The saver who takes out a fund savings plan regularly pays in an amount which is used for the continuous purchase of units in an investment fund and corresponds to a UCITS “Undertaking for Collective Investment in Transferable Securities”. It’s a form of savings that was developed primarily for private investors who can’t set aside large amounts of capital but are willing to gradually invest in a mutual fund. As with every fund, the fund savings plan has certain costs, such as the fund’s asset-based and management fees, and the investor is remunerated on the basis of the return on investment (interest or coupons).

The advantages of the fund savings plan

There are several advantages to taking out a fund savings plan, in particular:

  • you decide in advance about your risk profile, the number of installments and the amount of each installment;
  • you determine the investment duration, which can be between one year and a maximum of 40 years, and the frequency of the payments, which can be made monthly, bimonthly, quarterly, bi-annually and annually;
  • you can also choose very small installments, in some cases of 25 euros each;
  • you'll have lower average management costs with ETF-based fund savings plans;
  • your investment is flexible, personalised and long-term compared to one-time purchases of funds or simple bank deposits.
  • you’re protected from sudden decisions that are triggered by emotions, such as those during market crashes or periods of downturn.

However, based on the risk profile, the basis of financial instruments invested in varies significantly.
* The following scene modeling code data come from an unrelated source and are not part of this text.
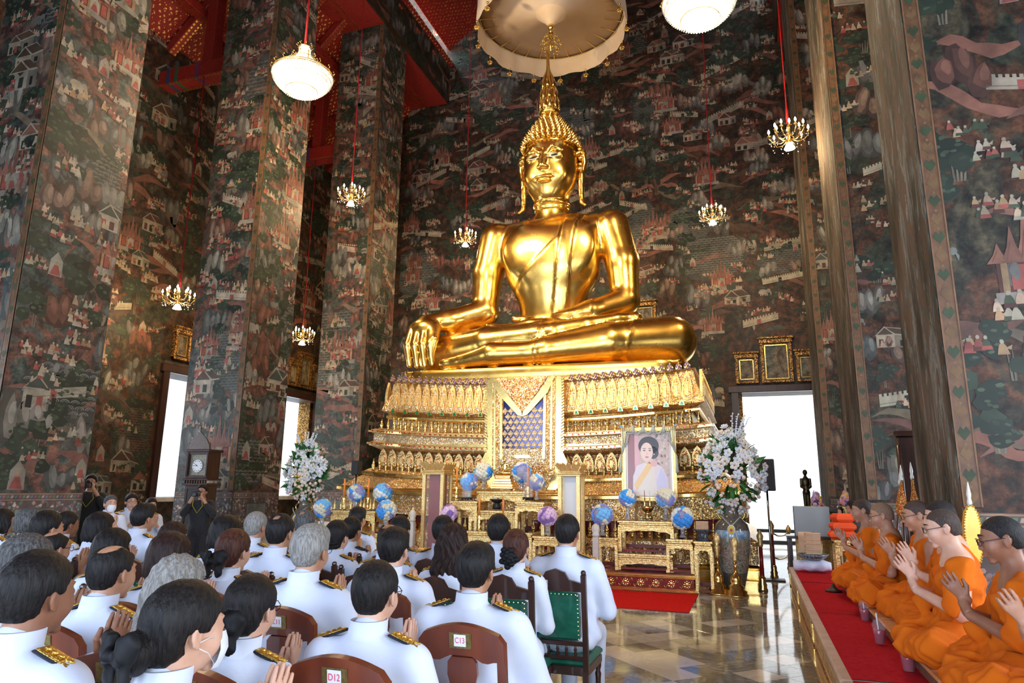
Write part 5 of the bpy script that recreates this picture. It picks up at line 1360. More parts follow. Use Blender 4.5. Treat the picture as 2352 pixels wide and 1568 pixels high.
place(587, 1176, 5.8, 'older man with close grey hair and glasses', 'G', 'green padded chair of the older grey-haired man', hairk='flat', hm=HGREY, skin=SK2, glasses=True)
place(517, 1185, 4.75, 'woman with glossy wavy black hair beside the clock photographer', 'G', 'green padded chair of the wavy black-haired woman', hairk='bob', skin=SK1, jk='F', female=True)
place(396, 1200, 5.1, 'woman with small dark brown bob behind the larger brown bob', 'G', 'green padded chair of the small brown-bobbed woman', hairk='bob', hm=HBRN, skin=SK1, jk='F', female=True)
place(388, 1225, 3.45, 'woman with large smooth brown bob', 'B', 'brown splat-back chair of the large brown-bobbed woman', hairk='bob', hm=HBRN, skin=SK1, jk='F', female=True)
place(328, 1157, 6.2, 'broad man with black hair, tallest head in the left rows', 'G', 'green padded chair of the broad tall-headed man', hairk='short', skin=SK2, jk='L')
place(227, 1178, 5.3, 'woman with rounded jet-black bob', 'G', 'green padded chair with card A5', 'A5', M_BLUE, hairk='bob', skin=SK1, jk='F', female=True)
place(256, 1216, 4.0, 'woman with black bob right behind the bald-crowned man', 'G', 'green padded chair of the bobbed woman near the bald crown', hairk='bob', skin=SK1, jk='F', female=True)
place(152, 1175, 6.4, 'man in profile with black hair, hands together', 'G', 'green padded chair of the profile man', hairk='flat', skin=SK3)
place(105, 1173, 4.75, 'heavy man with neat black hair in the left rows', 'G', 'green padded chair of the heavy neat-haired man', hairk='flat', skin=SK2, jk='L')
place(66, 1168, 5.5, 'man with curly dark hair near the left edge', 'G', 'green padded chair of the curly-haired man', hairk='short', hm=HSALT, skin=SK2)
place(3, 1170, 6.6, 'person with glasses cut by the left edge', 'G', 'green padded chair at the left edge', hairk='bob', skin=SK2, jk='F', female=True, glasses=True)
place(57, 1230, 3.0, 'woman with grey-streaked black hair behind the dark-skinned man', 'B', 'brown splat-back chair of the grey-streaked woman', hairk='bob', hm=HSALT, skin=SK2, jk='F', female=True)
place(121, 1219, 4.4, 'balding man in glasses in the left rows', 'G', 'green padded chair of the balding man in glasses', hairk='bald', skin=SK2, glasses=True)
sg = 'officials seated against the side wall'
place(255, 1137, 10.3, 'grey-haired man in face mask sitting by the left wall with his hands together', 'G', 'green padded chair of the masked man by the wall', hairk='flat', hm=HSALT, skin=SK1, mask=True, rz=-2.0, group=sg, face=True)
place(303, 1133, 11.0, 'woman in glasses sitting by the left wall', 'G', 'green padded chair of the wall woman in glasses', hairk='bun', skin=SK1, jk='F', female=True, glasses=True, rz=-2.1, group=sg, face=True)
place(348, 1143, 11.6, 'bareheaded woman clasping her hands by the left window', 'G', 'green padded chair nearest the left window', hairk='bun', skin=SK1, jk='F', female=True, rz=-2.0, group=sg, face=True)
print('people', time.time()-T0)

# ------------------------------------------------------------------ monks on their platform
def monk_skin(name, mat):
    f = Field((-.34, -.26, -.02), (.34, .62, .90), .0062); cz = .760
    head_field(f, 0, .035, cz, .22, (0, -.055, -.20))
    f.cap((0, -.03, .55), (0, 0, .15), .09, .12, .05); f.ell((0, -.015, .44), (.16, .09, .14), .06)
    for s in (-1, 1):
        f.chain([(s*.165, -.02, .535), (s*.255, .01, .28), (s*.055, .215, .38)], [.052, .042, .027], .02)
        f.cap((s*.055, .215, .38), (s*.018, .238, .43), .026, .023, .01)
    V, F = f.surf(1); V, F = join_hand(V, F, .255, .485, .50, .004); return mesh_of(name, V, F, mat)
def monk_robe(name, seed, bare=False):
    f = Field((-.52, -.30, -.02), (.52, .66, .66), .0115)
    f.ell((0, -.02, .12), (.24, .21, .15), .05); f.ell((0, -.02, .32), (.19, .145, .22), .08); f.ell((0, -.02, .46), (.205, .135, .11), .06)
    f.cap((-.13, -.03, .545), (.15, -.03, .55), .055, .062, .06); f.cap((0, -.045, .53), (.05, -.05, .60), .07, .055, .04)
    for s in (-1, 1):
        f.chain([(s*.14, .04, .12), (s*.36, .19, .10)], [.135, .100], .05)
        f.chain([(s*.36, .19, .095), (s*.10, .27, .075), (-s*.10, .27, .06)], [.100, .082, .06], .06)
    f.ell((.0, .24, .04), (.36, .13, .055), .05)
    if bare:
        f.chain([(-.10, .02, .50), (.17, -.02, .54), (.255, .05, .30)], [.06, .08, .075], .04)
    else:
        f.chain([(-.165, -.02, .53), (-.25, .06, .33)], [.075, .068], .04)
        f.chain([(.165, -.02, .54), (.262, .06, .32), (.20, .16, .27)], [.085, .095, .07], .04)
    f.cap((.18, -.04, .56), (.24, -.10, .25), .05, .06, .04)
    def folds(d, x, y, z):
        a = .017*np.abs(np.sin(12*x+17*z-9*y+2.2*np.sin(5*y+seed)+1.5*np.sin(8*x)+seed)); b = .012*np.abs(np.sin(24*y+12*x+3*np.sin(9*z)+seed*2)); c = .006*np.sin(34*z+20*x*x*8+seed)
        return d+(a+b+c)*np.clip(1.15-z*.5, .4, 1)-.010
    f.apply(folds)
    f.ell((-.0, .03, .625), (.075, .07, .07), .01, '-')
    V, F = f.surf(1); return mesh_of(name, V, F, M_ROBE)
MS = {SK1: monk_skin('body', SK1)}
for mm in (SK2, SK3):
    q = MS[SK1].copy(); q.materials.clear(); q.materials.append(mm); MS[mm] = q
MRB = [monk_robe('robe_a', 0), monk_robe('robe_b', 1.7), monk_robe('robe_c', 3.1, True)]
PX0, PX1, PZ = .42, 1.47, .50
def monk(x, y, ztop, rz, label, skin, robe, glasses=False, hairm=HSHAVE, hk='shaved'):
    s = (ztop-.62)/.875; t = empty('monk', (x, y, .62), rz, label, 'person', 'robed monks seated on the red-carpeted platform', scale=s)
    link('body', MS[skin], t); link('robe', MRB[robe], t); hp = (0, .035, .760)
    link('hair', remat(HM[hk], hairm), t, hp, (-.22, 0, 0))
    if glasses: link('glasses', GLM, t, hp, (-.22, 0, 0))
    face_bits(t, 0, .035, .760, .22, False)
    # folded seating cloth
    return t
HSH2 = hair_mat('cropped_black_hair', (.010, .009, .009), (.035, .03, .028), .6, 220)
for px, py, D, lab, sk, rb, gl, hm_, rz in (
    (1980, 1147, 7.1, 'monk at the far end of the platform beside the white towel roll', SK2, 0, False, HSHAVE, 1.50),
    (2025, 1155, 6.1, 'bald monk in thin glasses, second from the far end', SK2, 1, True, hair_mat('sparse_stubble', (.22, .13, .08), (.30, .18, .11), .5, 200), 1.45),
    (2105, 1150, 5.45, 'monk with tinted glasses and stubble behind the young monk', SK2, 2, True, HSHAVE, 1.55),
    (2160, 1150, 4.85, 'monk with blackest cropped hair mostly hidden by the young monk', SK1, 1, False, HSH2, 1.5),
    (2165, 1170, 4.15, 'young fair-skinned monk in dark round glasses', SK1, 0, True, HSHAVE, 1.48),
    (2300, 1187, 3.35, 'tan monk in silver glasses, largest face on the platform', SK3, 1, True, HSH2, 1.45),
    (2460, 1200, 2.75, 'monk at the right edge, only his praying hands in view', SK2, 2, False, HSH2, 1.5)):
    a = atD(px, py, D); monk(a.x+.02, a.y, a.z, rz, lab, sk, rb, gl, hm_)

# platform: carved chests in sections, red carpet, wooden mats
M_CHEST = Mat('gilt_pattern_wood', (.4, .2, .08), .4)
_co = M_CHEST.co(); _v = M_CHEST.voro(_co, 9); _n = M_CHEST.noise(_co, 30, 4, .6, 1.0)
M_CHEST.base(M_CHEST.ramp(M_CHEST.math('ADD', M_CHEST.math('MULTIPLY', _v.outputs['Distance'], .7), M_CHEST.math('MULTIPLY', _n.outputs[0], .5)), [(.38, (.70, .44, .16)), (.46, (.42, .18, .07)), (.62, (.36, .13, .05)), (.68, (.62, .36, .12))])); M_CHEST = M_CHEST.m
M_CARPET = vary('red_carpet', (.42, .012, .020), (.50, .022, .030), 30, .98, bump=.3, bscale=300, dist=.003, spec=.05)
M_CARPET2 = vary('bright_red_carpet', (.72, .018, .016), (.80, .028, .022), 20, .95, bump=.3, bscale=300, dist=.002, spec=.05)
M_CURT = vary('brocade_panel', (.28, .09, .045), (.42, .17, .08), 20, .5)
ys = [1.0, 2.95, 4.62, 6.95, 9.1, 10.95]
PL = []
for i in range(len(ys)-1):
    y0, y1 = ys[i], ys[i+1]-.02
    lab = ['carved gilt platform chest nearest the photographer', 'carved gilt platform chest beside the nearest drink cup', 'carved gilt platform chest in the middle of the row', 'carved gilt platform chest under the microphone', 'carved gilt platform chest at the far end under the towel roll'][i]
    t = empty('platform_chest', ((PX0+PX1)/2, (y0+y1)/2, 0), 0, lab, 'platform', 'chests forming the platform of the monks')
    L = y1-y0; Wd = PX1-PX0
    b = MB(); b.box((0, 0, .235), (Wd-.05, L, .43)); b.build('body', M_WOODR, t)
    b = MB(); b.box((0, 0, .475), (Wd+.03, L, .05), bev=.012); b.build('top_board', vary('pale_edge_wood', (.50, .34, .24), (.62, .44, .32), 8, .4) if i == 0 else PL[0], t)
    if i == 0: PL.append(t.children[-1].data.materials[0])
    b = MB(); b.box((0, 0, .03), (Wd-.01, L, .06), bev=.01); b.box((-.003, 0, .245), (Wd-.03, L, .03), bev=.008); b.build('moulding', M_CHEST, t)
    for z, hh in ((.345, .15), (.145, .14)):
        b = MB(); b.cur = 0; b.box((-Wd/2+.016, 0, z), (.022, L-.10, hh)); b.cur = 1
        for zz in (z-hh/2+.008, z+hh/2-.008, z-hh/2+.026, z+hh/2-.026): b.box((-Wd/2+.005, 0, zz), (.012, L-.10, .006), bev=.002)
        for sgn in (-1, 1): b.box((-Wd/2+.002, sgn*(L/2-.055), z), (.016, .022, hh+.01), bev=.004)
        b.build('carved_panel', [M_CHEST, M_GOLD], t)
for i in range(len(ys)-1):
    y0, y1 = ys[i], ys[i+1]; segs = 24; b = MB(); b.smooth = True
    r1 = []; r2 = []
    vs = []
    for j in range(segs+1):
        yy = y0+.01+(y1-y0-.02)*j/segs; zz = .5005+.006*math.sin(yy*5.1)+.010*max(0, math.sin(yy*9.3+i))**6
        vs += [(.47, yy, .5002), (.475, yy, zz+.008), (1.42, yy, zz+.008), (1.425, yy, .5002)]
    fs = []
    for j in range(segs):
        a = j*4
        for k in range(3): fs.append((a+k, a+k+1, a+5+k, a+4+k))
    b.add(vs, fs)
    tag(b.build('carpet', M_CARPET), ['red carpet length nearest the photographer on the platform', 'red carpet length beside the nearest drink cup', 'red carpet length beside the middle drink cup', 'red carpet length under the microphone base', 'red carpet length under the towel roll'][i], 'carpet', 'red carpets on the platform')
M_MAT = vary('woven_mat', (.50, .20, .07), (.62, .30, .12), 60, .7)
for i, (yy, lab) in enumerate(((3.05, 'low wooden seat board under the nearest monk'), (4.3, 'low wooden seat board under the young monk'), (5.55, 'low wooden seat board under the bald monk'), (6.8, 'low wooden seat board beyond the bald monk'), (8.05, 'low wooden seat board under the farthest monk'))):
    t = empty('seat_board', (1.16, yy, .512), 0, lab, 'bench', 'low boards the monks sit on')
    b = MB(); b.box((0, 0, .04), (.60, 1.2, .07), bev=.008); b.build('board', vary('brown_board', (.12, .05, .03), (.18, .08, .045), 8, .6), t)
    b = MB(); b.box((0, 0, .088), (.64, 1.22, .022), bev=.01); b.build('woven_mat', M_MAT, t)
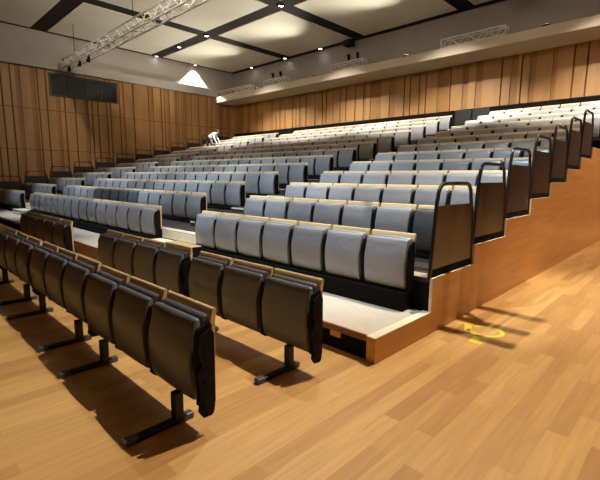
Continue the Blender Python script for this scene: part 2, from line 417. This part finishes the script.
# -- loose floor units of three or four seats on a beam with T feet
HF = .76
fseat = make_seat(HF, .575, M['padfloor'], '', '')
fx_used = [False]
def floor_seat(x, y, label, group, rz=0, src=None):
    if not fx_used[0]:
        fx_used[0] = True; fseat.location = (x,y,0); fseat['label'] = label; fseat['group'] = group; return fseat
    return dup(fseat, (x,y,0), label, group, rz)
def floor_unit(xr, n, y, nm, pos):
    p = .585 if y < -1 else .575
    for j in range(n):
        o = floor_seat(xr-p*(j+.5), y, f'dark seat with wood top, {pos[j]}', 'floor seats '+nm)
    L = n*p
    t = thing('seat_frame', f'black steel beam frame carrying the floor seats {nm}', 'seat frame', (xr-L/2, y, 0), 'T-foot frames under the floor seats')
    MB().bbox(-L/2+.012, L/2-.012, -.047, -.001, .165, .205, .006).build('beam', M['blackm'], t)
    for sx in (-1, 1):
        k = MB()
        x0, x1 = sorted((sx*(L/2+.002), sx*(L/2+.016)))
        k.prism([(-.10,.62),(-.02,.66),(.0,.62),(.0,.20),(-.012,.13),(-.03,.115),(-.085,.12),(-.115,.165),(-.10,.26),(-.118,.40),(-.085,.45),(-.112,.52)], 'x', x0, x1)
        for yy, zz, r in ((-.065,.19,.03),(-.06,.34,.02),(-.06,.52,.016)):
            ring = lambda X: [(X, yy+r*math.cos(2*PI*q/10), zz+r*math.sin(2*PI*q/10)) for q in range(10)]
            k.loft([ring(sx*(L/2+.01)), ring(sx*(L/2+.024))])
        k.build('end_bracket', M['black'], t)
    for px in ([L/2-.23, -L/2+.36] if n <= 3 else [L/2-.23, 0, -L/2+.3]):
        MB().bbox(px-.028, px+.028, -.15, -.09, .035, .208, .006).build('post', M['blackm'], t)
        MB().bbox(px-.026, px+.026, -.45, -.03, .0005, .036, .01).build('foot', M['blackm'], t)
        for yy in (-.455, -.09):
            MB().bbox(px-.029, px+.029, yy-.006, yy+.07, .001, .041, .008).build('foot_cap', M['cap'], t)
floor_unit(-.187, 3, -1.44, 'at the right end of the front row', ['front floor row, at its right-hand end','front floor row, second from its right-hand end','front floor row, third from its right-hand end'])
floor_unit(-2.0, 3, -1.42, 'fourth to sixth in the front row', ['front floor row, fourth from its right-hand end','front floor row, fifth from its right-hand end','front floor row, sixth from its right-hand end'])
floor_unit(-3.82, 3, -1.42, 'farthest left in the front row', ['front floor row, seventh from its right-hand end','front floor row, eighth from its right-hand end','front floor row, ninth from its right-hand end'])
floor_unit(-.21, 3, -.44, 'at the right end of the second row', ['second floor row, at its right-hand end by the platform corner','second floor row, second from its right-hand end','second floor row, third from its right-hand end'])
floor_unit(-2.07, 4, -.44, 'in the middle of the second row', ['second floor row, fourth from its right-hand end','second floor row, fifth from its right-hand end','second floor row, sixth from its right-hand end','second floor row, left end of the middle group'])
floor_unit(-5.86, 5, -.44, 'at the left of the second row', ['second floor row, right end of the left-hand group','second floor row, second in the left-hand group','second floor row, third in the left-hand group','second floor row, fourth in the left-hand group','second floor row, fifth in the left-hand group'])
wl = thing('folded_writing_ledge', 'thick pale wood ledge with dark end on the back of a second-row floor seat', 'writing ledge', (-2.355,-.40,.765))
MB().bbox(-.28, .26, -.03, .115, -.055, .012, .008).build('top', M['board'], wl)
MB().box(.261, .272, -.005, .11, -.052, .006).build('end_bracket', M['black'], wl)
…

It can be a bond fund for a low risk profile, or a mixed fund or an equity fund if you prefer a higher risk.

As we have seen, there are certainly good reasons to opt for a fund savings plan, but it’s also important to highlight two aspects when entering into a fund savings plan:

  1. Despite diversification measures, the fund savings plans can also be partially exposed to market volatility.
  2. It’s good to take into account all of the costs, such as the initial charge when subscribing to the fund, which is higher than normal rates, as well as any closing and administrative costs that will inevitably affect the final return.